The landscape of the Wagyl Kaip includes the Stirling Ranges, Mt Madden, and deep bays, forests and extensive plains that hold a variety of natural resources. Rivers and waterways include the Kalgan, King, Stokes, Fitzgerald, Wellstead, Gordon, Pallinup and Cullum Inlet.

We used the coastline, as well as the rivers, swamps and vegetation beyond it. Our traditional foods consisted of birdlife, eggs, plants, small and large animals like kangaroo, emu and goanna, as well as estuarine fish. Traditionally, we lived in the coastal regions during the summer months and moved inland for shelter with the onset of winter. At Oyster Harbour, close to the mouth of the Kalgan River, Minang Noongar made fish traps from stone. The fish were trapped in the harbour as the tide went out.
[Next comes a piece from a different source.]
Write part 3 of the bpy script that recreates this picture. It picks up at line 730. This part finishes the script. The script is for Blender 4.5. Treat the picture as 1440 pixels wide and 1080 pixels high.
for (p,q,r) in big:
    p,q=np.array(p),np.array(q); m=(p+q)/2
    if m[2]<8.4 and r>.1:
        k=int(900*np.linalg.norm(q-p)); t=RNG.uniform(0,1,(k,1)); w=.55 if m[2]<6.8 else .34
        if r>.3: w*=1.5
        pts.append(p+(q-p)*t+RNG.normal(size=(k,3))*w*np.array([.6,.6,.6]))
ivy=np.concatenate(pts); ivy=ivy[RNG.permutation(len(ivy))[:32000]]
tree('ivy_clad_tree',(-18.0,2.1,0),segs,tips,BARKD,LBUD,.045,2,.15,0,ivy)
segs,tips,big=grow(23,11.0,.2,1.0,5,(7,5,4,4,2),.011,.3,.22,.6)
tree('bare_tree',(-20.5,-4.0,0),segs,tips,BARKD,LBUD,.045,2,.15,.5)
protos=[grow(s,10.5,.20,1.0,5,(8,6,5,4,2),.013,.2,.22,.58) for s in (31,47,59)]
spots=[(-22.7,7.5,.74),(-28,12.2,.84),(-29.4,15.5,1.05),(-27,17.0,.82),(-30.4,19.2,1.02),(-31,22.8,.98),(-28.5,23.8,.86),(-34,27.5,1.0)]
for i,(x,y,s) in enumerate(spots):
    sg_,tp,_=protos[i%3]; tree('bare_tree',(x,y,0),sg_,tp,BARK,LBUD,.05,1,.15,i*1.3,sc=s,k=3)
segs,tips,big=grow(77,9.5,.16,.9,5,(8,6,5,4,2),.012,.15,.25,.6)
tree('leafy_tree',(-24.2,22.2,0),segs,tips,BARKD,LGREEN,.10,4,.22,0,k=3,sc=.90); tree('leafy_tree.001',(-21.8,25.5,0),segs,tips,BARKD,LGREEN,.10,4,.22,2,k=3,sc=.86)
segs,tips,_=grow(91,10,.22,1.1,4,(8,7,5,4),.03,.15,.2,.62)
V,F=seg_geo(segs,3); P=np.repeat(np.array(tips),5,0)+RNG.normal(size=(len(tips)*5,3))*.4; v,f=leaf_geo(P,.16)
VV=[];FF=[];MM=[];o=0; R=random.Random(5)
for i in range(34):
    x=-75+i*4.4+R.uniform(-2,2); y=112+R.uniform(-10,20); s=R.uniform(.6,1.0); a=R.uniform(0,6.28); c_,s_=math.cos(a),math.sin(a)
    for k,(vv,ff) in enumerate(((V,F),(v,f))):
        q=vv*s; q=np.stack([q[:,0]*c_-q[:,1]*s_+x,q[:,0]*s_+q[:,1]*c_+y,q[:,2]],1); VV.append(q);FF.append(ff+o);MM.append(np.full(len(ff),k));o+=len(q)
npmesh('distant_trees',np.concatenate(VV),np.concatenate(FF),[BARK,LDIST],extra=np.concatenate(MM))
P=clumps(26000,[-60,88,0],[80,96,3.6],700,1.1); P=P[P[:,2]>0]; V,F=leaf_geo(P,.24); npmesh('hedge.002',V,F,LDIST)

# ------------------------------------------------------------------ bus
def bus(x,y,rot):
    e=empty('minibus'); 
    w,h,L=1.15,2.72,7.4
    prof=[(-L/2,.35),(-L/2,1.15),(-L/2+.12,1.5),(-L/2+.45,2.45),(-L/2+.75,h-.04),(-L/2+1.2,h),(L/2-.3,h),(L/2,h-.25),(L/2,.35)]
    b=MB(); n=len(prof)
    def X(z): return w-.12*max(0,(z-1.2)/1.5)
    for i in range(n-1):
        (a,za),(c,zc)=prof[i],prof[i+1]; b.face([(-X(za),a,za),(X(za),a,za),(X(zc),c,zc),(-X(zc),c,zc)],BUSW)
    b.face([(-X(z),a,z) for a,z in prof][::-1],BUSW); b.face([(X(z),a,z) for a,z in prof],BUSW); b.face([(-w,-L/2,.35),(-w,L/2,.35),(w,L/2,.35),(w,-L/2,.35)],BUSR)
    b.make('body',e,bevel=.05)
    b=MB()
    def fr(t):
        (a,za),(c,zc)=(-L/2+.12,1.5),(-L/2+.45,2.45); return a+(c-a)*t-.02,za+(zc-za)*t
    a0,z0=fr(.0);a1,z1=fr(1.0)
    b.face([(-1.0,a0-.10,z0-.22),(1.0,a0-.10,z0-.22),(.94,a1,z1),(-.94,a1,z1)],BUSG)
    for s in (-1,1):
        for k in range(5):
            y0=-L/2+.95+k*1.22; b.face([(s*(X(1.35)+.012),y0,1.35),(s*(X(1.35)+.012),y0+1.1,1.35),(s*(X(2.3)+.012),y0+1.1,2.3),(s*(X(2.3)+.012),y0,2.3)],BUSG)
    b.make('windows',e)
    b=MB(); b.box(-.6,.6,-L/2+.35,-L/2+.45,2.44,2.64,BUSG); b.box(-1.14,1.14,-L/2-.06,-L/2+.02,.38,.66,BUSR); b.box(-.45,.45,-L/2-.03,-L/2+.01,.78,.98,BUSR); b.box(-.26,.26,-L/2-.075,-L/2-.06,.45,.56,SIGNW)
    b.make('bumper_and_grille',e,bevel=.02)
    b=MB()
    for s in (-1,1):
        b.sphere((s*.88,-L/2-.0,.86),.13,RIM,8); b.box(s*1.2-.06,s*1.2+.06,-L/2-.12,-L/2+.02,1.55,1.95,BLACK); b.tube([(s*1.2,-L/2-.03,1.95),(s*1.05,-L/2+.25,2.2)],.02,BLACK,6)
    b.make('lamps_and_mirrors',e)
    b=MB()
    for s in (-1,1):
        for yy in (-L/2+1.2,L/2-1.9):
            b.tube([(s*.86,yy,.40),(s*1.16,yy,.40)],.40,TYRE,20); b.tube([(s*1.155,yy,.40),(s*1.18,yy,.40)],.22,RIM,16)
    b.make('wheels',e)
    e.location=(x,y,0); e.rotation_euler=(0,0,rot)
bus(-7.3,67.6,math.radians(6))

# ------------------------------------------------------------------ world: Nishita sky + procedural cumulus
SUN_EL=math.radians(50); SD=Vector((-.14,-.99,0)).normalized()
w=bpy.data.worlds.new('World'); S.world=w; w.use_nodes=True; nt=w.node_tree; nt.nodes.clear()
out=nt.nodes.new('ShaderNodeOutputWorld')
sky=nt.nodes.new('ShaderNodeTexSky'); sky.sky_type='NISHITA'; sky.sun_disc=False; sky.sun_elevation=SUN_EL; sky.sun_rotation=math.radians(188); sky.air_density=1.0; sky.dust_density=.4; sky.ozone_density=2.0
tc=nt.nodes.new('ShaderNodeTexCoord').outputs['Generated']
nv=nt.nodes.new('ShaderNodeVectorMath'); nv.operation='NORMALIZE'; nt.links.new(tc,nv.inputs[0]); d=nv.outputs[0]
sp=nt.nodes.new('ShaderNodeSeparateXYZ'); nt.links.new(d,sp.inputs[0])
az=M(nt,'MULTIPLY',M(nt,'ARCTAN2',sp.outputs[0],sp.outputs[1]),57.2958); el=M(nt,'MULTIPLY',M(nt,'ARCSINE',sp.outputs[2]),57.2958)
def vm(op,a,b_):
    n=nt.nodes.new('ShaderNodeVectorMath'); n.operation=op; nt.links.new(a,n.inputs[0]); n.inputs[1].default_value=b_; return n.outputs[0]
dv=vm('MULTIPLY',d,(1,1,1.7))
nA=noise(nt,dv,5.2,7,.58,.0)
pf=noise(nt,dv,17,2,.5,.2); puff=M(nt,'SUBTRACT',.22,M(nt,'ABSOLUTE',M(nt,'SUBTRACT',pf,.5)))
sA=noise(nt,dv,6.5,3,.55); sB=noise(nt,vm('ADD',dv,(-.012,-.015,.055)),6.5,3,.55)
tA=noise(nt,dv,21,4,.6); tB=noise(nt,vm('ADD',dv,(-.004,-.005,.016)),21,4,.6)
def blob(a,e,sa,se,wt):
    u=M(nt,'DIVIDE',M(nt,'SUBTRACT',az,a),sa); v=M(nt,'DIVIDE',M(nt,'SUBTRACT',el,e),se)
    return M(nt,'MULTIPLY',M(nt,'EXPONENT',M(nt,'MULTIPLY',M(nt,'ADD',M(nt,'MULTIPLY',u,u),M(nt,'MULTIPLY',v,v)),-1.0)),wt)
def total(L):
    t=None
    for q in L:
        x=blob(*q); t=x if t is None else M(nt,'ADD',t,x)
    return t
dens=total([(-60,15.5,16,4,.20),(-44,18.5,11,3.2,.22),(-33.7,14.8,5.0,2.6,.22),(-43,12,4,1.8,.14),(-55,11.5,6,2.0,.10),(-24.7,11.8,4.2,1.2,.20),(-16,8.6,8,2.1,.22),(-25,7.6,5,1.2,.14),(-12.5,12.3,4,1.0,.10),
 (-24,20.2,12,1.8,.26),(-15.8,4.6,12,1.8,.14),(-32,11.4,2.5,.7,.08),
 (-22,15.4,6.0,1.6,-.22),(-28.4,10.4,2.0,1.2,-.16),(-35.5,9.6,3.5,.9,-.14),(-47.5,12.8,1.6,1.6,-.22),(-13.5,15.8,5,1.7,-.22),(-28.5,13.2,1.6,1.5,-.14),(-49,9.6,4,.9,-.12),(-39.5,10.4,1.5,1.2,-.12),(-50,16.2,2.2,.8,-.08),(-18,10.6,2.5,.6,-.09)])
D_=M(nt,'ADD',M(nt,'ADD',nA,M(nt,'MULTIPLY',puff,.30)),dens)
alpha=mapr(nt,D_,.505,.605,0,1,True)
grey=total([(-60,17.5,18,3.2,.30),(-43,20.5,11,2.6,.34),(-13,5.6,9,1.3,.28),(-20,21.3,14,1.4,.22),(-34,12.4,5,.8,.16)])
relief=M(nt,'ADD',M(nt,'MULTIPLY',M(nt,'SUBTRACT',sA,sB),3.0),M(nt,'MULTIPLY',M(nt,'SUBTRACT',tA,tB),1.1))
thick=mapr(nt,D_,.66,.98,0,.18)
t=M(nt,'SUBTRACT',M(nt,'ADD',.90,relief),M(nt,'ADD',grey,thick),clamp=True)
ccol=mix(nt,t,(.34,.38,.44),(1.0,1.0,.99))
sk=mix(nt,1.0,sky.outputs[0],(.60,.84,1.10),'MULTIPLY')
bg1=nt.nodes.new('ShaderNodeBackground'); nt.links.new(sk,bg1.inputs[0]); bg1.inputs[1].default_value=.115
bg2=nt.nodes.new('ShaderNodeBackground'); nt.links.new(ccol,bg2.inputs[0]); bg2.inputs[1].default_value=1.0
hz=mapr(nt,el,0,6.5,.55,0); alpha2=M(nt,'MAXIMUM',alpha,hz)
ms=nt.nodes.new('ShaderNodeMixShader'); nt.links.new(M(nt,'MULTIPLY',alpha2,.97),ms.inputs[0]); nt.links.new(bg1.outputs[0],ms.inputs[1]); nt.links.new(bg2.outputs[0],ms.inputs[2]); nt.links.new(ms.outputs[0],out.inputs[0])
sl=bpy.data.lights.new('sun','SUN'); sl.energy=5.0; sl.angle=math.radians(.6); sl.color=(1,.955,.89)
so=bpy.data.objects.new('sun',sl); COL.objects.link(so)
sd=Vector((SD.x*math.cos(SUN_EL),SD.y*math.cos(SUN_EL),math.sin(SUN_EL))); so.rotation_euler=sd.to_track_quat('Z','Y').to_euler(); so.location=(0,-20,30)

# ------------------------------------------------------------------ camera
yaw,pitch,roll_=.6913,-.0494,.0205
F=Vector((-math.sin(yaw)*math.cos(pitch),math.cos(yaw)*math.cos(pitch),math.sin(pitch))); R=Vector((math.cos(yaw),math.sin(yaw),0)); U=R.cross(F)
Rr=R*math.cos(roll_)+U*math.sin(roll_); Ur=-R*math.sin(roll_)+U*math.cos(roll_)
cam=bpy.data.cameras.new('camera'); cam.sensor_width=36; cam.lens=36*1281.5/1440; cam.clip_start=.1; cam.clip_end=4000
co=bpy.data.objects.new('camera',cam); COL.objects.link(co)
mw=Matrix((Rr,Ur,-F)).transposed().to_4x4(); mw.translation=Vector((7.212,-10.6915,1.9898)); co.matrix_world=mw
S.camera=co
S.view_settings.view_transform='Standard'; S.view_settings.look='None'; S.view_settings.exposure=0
Avril Dean shared her brother Jack Williams’ story:

Now I just want to tell this story as a tribute to my brother, Jack, who’s passed away, and he was our historian. And he told this story about the traditional people and how they used to go and catch salmon to feed the whole tribe. So long ago, and it happened right up until our parents were young people, it was still happening. And it’s actually happened very, very recently where the same thing has happened. But this time the dolphins brought the salmon in, because there was Noongars on the beach.
And they said they just went crazy ‘cause they were catching the salmon with their hands. So – long time ago, they used to come down to the coast when the salmon were running, when they were at their prime condition. And they had a special man and only one man was allowed to do this. This was tribal lore. They used to have this special man that had – he had to have a beard and the wind had to be blowing in a certain direction. And he’d have to light a fire on the beach. And he’d have to have a fire and make it a smoky fire so that the smoke could blow out. And he used to sit on the beach with his legs crossed and he used to tap his sticks together. And he’d sing, djock, djock, djock. And then all of a sudden he would see the dolphins start to work. And they’d go around a big school of salmon and they’d go round and round and round and work ‘em around like, like a sheep dog does, I suppose, if you say that. And then they used to bring them right in to the beach and they’d go into a real frenzy ‘cause they’d be bringing them right in, bring them right down to the beach and then the whole tribe, even children could come in and catch them.